Given instruction:
Extract all lines in the data that contain the word "scene".

-- Start Supplied material --

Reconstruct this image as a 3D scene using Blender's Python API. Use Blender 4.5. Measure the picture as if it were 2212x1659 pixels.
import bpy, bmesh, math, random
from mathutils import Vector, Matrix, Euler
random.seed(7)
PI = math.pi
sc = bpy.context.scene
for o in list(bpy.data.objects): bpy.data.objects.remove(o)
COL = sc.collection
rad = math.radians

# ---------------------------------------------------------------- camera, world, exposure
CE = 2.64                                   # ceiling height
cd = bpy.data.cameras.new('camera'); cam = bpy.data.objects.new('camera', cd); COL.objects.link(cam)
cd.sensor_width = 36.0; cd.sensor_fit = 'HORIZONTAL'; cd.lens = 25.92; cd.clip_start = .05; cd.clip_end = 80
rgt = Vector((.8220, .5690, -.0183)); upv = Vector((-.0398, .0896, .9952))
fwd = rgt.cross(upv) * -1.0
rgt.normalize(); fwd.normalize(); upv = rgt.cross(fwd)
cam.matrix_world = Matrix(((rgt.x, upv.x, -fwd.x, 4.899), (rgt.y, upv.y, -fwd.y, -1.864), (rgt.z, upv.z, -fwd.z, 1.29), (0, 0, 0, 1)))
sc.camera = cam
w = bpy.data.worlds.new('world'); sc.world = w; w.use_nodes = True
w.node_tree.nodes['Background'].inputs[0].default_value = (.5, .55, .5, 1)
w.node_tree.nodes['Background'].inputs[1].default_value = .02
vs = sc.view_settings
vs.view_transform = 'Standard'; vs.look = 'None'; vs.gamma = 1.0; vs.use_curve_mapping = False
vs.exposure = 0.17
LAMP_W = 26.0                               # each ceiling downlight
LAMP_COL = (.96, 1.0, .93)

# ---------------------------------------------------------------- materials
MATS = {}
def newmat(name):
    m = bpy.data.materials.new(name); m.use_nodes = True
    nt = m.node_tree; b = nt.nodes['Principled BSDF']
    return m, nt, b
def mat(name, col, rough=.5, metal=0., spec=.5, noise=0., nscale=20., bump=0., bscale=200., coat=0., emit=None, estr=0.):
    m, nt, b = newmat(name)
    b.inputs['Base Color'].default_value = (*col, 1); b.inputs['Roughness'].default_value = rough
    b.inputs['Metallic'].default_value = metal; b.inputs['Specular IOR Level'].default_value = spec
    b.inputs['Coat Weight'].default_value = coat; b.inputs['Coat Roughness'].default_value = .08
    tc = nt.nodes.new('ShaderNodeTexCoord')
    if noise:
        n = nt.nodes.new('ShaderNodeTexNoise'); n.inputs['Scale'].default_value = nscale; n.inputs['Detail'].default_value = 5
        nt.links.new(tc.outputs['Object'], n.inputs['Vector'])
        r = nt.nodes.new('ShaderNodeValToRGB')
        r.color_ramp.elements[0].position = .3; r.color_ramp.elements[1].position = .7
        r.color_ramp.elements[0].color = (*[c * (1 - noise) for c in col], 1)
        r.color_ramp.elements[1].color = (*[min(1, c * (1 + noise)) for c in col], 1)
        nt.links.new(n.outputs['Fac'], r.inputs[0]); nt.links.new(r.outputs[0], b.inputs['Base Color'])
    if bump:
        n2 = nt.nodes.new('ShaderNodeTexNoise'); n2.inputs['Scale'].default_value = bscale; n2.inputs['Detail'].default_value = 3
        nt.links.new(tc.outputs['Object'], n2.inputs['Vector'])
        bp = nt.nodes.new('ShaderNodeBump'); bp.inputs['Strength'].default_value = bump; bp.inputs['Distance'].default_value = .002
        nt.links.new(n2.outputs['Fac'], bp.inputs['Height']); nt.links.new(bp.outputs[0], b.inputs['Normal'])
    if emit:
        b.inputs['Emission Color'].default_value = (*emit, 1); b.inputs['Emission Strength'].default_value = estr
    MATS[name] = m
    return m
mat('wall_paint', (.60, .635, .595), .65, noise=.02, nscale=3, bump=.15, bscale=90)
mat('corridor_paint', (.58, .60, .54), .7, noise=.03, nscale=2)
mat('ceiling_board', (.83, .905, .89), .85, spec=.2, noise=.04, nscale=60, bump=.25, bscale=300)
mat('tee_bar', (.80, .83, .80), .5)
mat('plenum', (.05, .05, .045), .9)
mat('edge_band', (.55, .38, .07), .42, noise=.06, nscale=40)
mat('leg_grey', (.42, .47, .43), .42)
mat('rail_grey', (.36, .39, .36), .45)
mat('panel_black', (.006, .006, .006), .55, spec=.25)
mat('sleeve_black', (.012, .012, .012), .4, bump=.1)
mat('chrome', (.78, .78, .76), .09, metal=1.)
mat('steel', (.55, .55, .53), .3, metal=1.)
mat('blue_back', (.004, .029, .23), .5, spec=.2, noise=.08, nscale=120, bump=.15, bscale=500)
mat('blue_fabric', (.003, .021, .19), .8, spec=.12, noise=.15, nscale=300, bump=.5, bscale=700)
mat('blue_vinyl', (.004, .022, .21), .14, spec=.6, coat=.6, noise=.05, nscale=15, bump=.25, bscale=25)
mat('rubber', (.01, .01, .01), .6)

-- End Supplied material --

Complete output:
Reconstruct this image as a 3D scene using Blender's Python API. Use Blender 4.5. Measure the picture as if it were 2212x1659 pixels.
sc = bpy.context.scene